In un recente incontro fra insegnanti di religione con una certa esperienza sul campo, uno di loro ha voluto condividere questa riflessione, raccolta da un vecchio padre domenicano: «L’insegnante giovane insegna spesso più di quello che sa; l’insegnante un po’ più consapevole insegna tutto quello che sa; l’insegnante maturo insegna solo quello che l’alunno può effettivamente apprendere, e fa in modo che lo impari». E perché l’apprendimento si realizzi, bisogna che l’alunno consideri il suo insegnante un vero “maestro” , cioè «uno che ha qualcosa da dire», «uno che è bene ascoltare».

Senza un’adeguata stima dei docenti l’apprendimento è scarsamente motivato, dunque scarsamente efficace. Il problema è che mentre fino a qualche decennio fa la stima nei confronti dei docenti era garantita di default, oggi non è affatto scontata, anzi va conquistata sul campo. Nelle prime ore di lezione un docente si gioca molta della sua credibilità e gran parte del successo del lavoro di un anno.

Questo significa che, oggi molto più di prima, non può esistere buon insegnamento senza una buona relazione tra docente e alunni. In altre parole, non si realizza una qualificata professionalità docente senza la cura per un vero rapporto educativo, nel quale i ruoli restino ben distinti, e tuttavia la comunicazione personale ed emotiva sia tenuta in alta considerazione.

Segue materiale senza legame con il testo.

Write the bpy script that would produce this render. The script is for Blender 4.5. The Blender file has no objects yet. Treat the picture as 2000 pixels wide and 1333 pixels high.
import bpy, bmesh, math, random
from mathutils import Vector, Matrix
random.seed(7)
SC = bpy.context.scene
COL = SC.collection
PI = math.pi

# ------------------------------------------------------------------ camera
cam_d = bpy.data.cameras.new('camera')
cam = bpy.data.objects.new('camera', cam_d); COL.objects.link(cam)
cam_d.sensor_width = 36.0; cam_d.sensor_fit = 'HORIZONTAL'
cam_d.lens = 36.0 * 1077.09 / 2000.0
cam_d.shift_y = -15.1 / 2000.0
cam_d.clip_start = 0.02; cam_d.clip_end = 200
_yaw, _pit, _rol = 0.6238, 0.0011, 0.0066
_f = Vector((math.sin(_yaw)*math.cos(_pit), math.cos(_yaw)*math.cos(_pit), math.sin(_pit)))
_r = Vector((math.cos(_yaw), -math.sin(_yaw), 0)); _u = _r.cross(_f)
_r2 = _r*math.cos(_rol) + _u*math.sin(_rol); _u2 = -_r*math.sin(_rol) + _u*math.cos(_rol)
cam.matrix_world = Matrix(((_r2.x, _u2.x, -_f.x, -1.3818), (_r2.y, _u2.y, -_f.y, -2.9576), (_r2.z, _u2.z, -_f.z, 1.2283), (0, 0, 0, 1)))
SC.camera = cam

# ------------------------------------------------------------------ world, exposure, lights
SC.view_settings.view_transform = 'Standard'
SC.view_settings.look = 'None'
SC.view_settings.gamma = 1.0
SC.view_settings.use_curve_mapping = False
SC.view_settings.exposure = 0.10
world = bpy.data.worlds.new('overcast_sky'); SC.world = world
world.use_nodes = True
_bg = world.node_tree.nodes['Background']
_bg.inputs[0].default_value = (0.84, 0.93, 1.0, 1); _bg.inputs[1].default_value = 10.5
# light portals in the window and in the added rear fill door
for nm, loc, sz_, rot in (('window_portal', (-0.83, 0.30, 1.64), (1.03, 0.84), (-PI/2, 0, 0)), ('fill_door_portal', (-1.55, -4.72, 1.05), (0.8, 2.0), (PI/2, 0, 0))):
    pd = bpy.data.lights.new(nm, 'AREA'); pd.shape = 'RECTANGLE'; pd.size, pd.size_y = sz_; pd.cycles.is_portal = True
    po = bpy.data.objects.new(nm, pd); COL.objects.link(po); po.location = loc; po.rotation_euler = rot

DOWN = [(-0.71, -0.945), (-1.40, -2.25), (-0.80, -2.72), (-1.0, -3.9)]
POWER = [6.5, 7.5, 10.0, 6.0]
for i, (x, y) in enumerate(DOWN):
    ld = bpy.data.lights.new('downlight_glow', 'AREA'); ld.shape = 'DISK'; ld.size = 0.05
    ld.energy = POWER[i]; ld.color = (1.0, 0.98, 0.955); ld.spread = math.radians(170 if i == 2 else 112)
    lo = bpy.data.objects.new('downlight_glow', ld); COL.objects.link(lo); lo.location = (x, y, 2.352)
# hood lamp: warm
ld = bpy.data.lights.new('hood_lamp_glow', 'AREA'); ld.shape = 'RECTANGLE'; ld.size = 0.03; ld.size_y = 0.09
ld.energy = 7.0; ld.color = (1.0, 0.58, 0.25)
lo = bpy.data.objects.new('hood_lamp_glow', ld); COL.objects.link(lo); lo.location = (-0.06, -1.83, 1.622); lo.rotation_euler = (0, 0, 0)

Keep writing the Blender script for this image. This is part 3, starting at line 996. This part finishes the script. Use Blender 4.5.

Non ci può essere istruzione senza educazione: non c’è comunicazione di contenuti disciplinari se non all’interno di una più ampia relazione interpersonale.

Per questi motivi lo scorso 19 aprile l’Ufficio Scuola del Vicariato ha organizzato il terzo Convegno dei docenti cattolici del Lazio, invitando a intervenire dinanzi a una folta platea di docenti di tutte le discipline alcune realtà ecclesiali impegnate nel mondo della scuola mediante progetti che, rispettando le finalità della scuola e le modalità di attuazione previste dalle normative, intendono valorizzare anche la dimensione educativa. «Educare alla disciplina attraverso le discipline» era una delle idee guida del convegno, cioè educare la persona attraverso i contenuti scolastici: questo è l’obiettivo di una scuola che voglia essere all’altezza del suo compito. Hanno esposto la loro esperienza educativa nel mondo della scuola: Agesci, Comunità di Sant’Egidio, Azione Cattolica, Movimento dei Focolari, Centro Sportivo Italiano, Acli, ma anche altre realtà come la Caritas Diocesana, il Centro per la Formazione ed Educazione della Sessualità e le associazioni professionali attive nella scuola (Aimc, Uciim, Diesse).

Ne è uscito un quadro un po’ più confortante di quanto di solito non si faccia quando si parla della scuola: sono ancora tante, infatti, le persone che si impegnano generosamente ad aiutare gli adolescenti a trovare qualche punto di riferimento valido e credibile. Il convegno mirava a valorizzare le esperienze positive che già sono in atto, per condividere il know-how di chi è riuscito a fare qualcosa di valido, in modo da restituire un po’ di fiducia ai docenti e a tutti coloro che lavorano nel campo dell’educazione. È anche questo un modo concreto per «educare alla speranza», come la diocesi di Roma, fedele alle indicazioni del suo vescovo Benedetto XVI, si propone di fare.